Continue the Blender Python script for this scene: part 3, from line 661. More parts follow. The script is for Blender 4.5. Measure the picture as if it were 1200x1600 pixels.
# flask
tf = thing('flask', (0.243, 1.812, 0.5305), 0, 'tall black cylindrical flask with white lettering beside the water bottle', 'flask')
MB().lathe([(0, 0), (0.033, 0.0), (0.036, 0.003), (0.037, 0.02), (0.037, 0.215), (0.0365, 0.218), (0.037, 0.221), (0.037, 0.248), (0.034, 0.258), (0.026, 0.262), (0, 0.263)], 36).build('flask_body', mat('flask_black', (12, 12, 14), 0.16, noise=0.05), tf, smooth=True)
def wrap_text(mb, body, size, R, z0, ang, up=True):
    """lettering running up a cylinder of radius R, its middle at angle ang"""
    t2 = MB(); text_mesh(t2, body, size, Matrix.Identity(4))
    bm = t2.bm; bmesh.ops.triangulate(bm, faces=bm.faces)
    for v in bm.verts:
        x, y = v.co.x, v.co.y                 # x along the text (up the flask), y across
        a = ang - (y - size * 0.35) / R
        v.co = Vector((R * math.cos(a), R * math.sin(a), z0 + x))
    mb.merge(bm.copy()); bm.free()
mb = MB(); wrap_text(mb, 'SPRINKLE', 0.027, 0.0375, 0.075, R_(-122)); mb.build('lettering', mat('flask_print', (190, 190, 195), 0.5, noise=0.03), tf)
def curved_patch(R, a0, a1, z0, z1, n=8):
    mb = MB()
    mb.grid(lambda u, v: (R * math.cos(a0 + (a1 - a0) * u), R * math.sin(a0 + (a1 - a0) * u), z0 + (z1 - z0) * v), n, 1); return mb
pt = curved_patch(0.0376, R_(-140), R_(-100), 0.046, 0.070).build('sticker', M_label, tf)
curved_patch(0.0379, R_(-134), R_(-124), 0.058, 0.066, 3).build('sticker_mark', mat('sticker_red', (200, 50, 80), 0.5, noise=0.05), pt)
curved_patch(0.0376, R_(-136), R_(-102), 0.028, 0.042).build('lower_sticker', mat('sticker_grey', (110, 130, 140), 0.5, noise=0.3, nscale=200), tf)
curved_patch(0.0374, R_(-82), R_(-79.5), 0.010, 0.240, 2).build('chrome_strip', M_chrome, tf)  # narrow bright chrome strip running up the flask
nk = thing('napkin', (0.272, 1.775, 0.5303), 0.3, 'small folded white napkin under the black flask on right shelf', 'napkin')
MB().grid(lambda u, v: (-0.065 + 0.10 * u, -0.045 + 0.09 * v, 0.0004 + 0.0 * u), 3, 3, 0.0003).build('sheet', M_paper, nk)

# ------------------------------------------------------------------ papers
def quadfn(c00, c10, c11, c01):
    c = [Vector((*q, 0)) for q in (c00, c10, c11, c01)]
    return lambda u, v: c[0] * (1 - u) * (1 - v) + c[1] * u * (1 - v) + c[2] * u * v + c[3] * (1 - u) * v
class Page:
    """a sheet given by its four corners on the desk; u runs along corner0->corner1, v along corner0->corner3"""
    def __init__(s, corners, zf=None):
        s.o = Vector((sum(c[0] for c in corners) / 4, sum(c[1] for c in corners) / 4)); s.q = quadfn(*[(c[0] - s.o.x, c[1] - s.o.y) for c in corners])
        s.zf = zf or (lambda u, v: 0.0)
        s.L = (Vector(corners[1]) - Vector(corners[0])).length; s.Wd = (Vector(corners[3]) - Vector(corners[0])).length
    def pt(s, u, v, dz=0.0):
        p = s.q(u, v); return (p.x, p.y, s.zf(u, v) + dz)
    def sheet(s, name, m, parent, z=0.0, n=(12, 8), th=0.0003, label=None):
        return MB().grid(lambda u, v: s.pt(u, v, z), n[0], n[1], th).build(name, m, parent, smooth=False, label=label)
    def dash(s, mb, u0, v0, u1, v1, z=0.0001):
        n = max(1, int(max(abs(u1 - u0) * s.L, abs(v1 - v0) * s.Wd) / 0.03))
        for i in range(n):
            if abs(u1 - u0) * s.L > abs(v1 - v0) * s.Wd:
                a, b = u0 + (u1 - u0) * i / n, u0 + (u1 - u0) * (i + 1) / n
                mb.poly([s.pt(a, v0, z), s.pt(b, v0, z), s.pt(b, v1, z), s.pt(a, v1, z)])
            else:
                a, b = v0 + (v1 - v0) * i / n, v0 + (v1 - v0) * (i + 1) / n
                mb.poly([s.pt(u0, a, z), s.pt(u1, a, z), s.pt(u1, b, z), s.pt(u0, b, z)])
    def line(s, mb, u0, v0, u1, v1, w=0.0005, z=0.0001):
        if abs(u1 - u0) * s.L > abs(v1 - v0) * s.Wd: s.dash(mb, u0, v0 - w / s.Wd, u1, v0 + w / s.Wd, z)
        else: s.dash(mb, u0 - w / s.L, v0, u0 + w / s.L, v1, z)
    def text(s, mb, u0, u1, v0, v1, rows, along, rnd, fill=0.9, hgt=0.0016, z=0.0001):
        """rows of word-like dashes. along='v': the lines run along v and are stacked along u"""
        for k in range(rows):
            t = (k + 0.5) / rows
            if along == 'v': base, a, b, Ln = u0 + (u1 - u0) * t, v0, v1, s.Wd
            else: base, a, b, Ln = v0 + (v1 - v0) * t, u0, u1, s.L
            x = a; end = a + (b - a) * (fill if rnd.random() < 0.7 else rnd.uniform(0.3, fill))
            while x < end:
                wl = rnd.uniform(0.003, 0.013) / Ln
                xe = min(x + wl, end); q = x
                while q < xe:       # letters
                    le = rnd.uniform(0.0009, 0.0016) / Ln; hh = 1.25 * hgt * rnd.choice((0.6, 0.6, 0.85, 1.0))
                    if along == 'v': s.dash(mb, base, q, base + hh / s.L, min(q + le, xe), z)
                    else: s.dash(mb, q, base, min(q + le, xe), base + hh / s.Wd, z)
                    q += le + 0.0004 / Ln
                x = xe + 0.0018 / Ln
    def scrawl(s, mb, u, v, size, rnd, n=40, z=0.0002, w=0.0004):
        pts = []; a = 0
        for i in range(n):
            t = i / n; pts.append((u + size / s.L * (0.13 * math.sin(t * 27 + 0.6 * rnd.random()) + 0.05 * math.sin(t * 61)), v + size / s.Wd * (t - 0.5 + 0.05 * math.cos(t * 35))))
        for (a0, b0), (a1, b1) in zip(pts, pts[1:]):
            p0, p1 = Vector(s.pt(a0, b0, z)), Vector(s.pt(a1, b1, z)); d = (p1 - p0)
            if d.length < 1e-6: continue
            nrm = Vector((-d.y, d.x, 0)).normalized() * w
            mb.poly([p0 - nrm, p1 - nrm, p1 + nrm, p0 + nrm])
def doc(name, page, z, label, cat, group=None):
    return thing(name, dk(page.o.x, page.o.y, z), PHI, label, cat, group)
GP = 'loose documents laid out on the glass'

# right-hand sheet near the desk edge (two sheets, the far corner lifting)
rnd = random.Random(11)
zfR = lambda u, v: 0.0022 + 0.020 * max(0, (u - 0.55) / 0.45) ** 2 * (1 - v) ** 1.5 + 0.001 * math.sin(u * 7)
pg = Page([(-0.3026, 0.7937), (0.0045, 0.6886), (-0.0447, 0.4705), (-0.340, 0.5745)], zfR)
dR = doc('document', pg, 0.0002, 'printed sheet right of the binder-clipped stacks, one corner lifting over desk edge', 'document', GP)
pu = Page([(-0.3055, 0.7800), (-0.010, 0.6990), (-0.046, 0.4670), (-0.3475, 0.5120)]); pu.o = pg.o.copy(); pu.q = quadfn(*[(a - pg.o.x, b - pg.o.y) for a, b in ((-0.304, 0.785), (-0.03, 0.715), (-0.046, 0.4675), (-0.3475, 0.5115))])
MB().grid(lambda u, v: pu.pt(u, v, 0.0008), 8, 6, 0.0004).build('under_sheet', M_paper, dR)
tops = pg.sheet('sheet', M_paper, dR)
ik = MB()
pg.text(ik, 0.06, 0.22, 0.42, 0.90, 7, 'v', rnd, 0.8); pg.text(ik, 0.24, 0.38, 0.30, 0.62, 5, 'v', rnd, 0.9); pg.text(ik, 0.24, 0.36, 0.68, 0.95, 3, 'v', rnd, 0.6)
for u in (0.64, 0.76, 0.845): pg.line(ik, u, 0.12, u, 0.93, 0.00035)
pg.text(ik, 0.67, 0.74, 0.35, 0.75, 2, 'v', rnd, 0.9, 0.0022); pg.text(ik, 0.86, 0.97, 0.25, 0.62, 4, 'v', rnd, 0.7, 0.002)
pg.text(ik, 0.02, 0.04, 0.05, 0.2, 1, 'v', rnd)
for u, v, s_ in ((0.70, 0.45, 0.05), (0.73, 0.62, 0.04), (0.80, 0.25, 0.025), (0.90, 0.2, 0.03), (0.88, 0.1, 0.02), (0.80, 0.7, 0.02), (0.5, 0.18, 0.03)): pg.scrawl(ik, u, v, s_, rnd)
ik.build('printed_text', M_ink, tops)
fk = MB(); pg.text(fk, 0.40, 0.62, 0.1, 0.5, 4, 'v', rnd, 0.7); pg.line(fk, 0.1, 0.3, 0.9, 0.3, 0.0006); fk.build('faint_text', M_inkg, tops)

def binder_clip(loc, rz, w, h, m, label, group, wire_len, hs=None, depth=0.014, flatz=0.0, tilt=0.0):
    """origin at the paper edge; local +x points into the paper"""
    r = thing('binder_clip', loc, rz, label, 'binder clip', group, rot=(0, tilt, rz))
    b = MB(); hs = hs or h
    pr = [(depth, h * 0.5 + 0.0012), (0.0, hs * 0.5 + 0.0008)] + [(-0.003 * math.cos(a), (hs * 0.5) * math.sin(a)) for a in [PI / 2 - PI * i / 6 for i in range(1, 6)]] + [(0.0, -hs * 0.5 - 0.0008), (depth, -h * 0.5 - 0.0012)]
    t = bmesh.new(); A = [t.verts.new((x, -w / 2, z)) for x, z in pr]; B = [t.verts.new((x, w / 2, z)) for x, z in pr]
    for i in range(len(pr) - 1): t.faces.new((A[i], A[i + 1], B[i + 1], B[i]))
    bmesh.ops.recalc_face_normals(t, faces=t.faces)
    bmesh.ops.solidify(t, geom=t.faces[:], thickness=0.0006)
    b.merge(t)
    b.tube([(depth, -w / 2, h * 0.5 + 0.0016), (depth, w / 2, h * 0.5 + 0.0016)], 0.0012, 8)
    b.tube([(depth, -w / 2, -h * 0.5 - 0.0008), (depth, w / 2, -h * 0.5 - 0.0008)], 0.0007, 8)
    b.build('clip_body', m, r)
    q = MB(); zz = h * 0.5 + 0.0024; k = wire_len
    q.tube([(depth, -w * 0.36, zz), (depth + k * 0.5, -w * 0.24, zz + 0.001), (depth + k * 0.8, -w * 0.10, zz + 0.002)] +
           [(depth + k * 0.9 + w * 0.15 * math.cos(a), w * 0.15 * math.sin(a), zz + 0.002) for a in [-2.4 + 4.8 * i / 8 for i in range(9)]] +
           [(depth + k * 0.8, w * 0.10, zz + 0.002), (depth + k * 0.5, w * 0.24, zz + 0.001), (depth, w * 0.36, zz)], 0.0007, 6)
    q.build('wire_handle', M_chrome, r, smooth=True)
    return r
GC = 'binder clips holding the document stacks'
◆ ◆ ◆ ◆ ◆
Look above and repeat, character for character, the lines from the first one to the line with "MB().grid(lambda u, v: (-0.065", counting both.

### Response:
Continue the Blender Python script for this scene: part 3, from line 661. More parts follow. The script is for Blender 4.5. Measure the picture as if it were 1200x1600 pixels.
# flask
tf = thing('flask', (0.243, 1.812, 0.5305), 0, 'tall black cylindrical flask with white lettering beside the water bottle', 'flask')
MB().lathe([(0, 0), (0.033, 0.0), (0.036, 0.003), (0.037, 0.02), (0.037, 0.215), (0.0365, 0.218), (0.037, 0.221), (0.037, 0.248), (0.034, 0.258), (0.026, 0.262), (0, 0.263)], 36).build('flask_body', mat('flask_black', (12, 12, 14), 0.16, noise=0.05), tf, smooth=True)
def wrap_text(mb, body, size, R, z0, ang, up=True):
    """lettering running up a cylinder of radius R, its middle at angle ang"""
    t2 = MB(); text_mesh(t2, body, size, Matrix.Identity(4))
    bm = t2.bm; bmesh.ops.triangulate(bm, faces=bm.faces)
    for v in bm.verts:
        x, y = v.co.x, v.co.y                 # x along the text (up the flask), y across
        a = ang - (y - size * 0.35) / R
        v.co = Vector((R * math.cos(a), R * math.sin(a), z0 + x))
    mb.merge(bm.copy()); bm.free()
mb = MB(); wrap_text(mb, 'SPRINKLE', 0.027, 0.0375, 0.075, R_(-122)); mb.build('lettering', mat('flask_print', (190, 190, 195), 0.5, noise=0.03), tf)
def curved_patch(R, a0, a1, z0, z1, n=8):
    mb = MB()
    mb.grid(lambda u, v: (R * math.cos(a0 + (a1 - a0) * u), R * math.sin(a0 + (a1 - a0) * u), z0 + (z1 - z0) * v), n, 1); return mb
pt = curved_patch(0.0376, R_(-140), R_(-100), 0.046, 0.070).build('sticker', M_label, tf)
curved_patch(0.0379, R_(-134), R_(-124), 0.058, 0.066, 3).build('sticker_mark', mat('sticker_red', (200, 50, 80), 0.5, noise=0.05), pt)
curved_patch(0.0376, R_(-136), R_(-102), 0.028, 0.042).build('lower_sticker', mat('sticker_grey', (110, 130, 140), 0.5, noise=0.3, nscale=200), tf)
curved_patch(0.0374, R_(-82), R_(-79.5), 0.010, 0.240, 2).build('chrome_strip', M_chrome, tf)  # narrow bright chrome strip running up the flask
nk = thing('napkin', (0.272, 1.775, 0.5303), 0.3, 'small folded white napkin under the black flask on right shelf', 'napkin')
MB().grid(lambda u, v: (-0.065 + 0.10 * u, -0.045 + 0.09 * v, 0.0004 + 0.0 * u), 3, 3, 0.0003).build('sheet', M_paper, nk)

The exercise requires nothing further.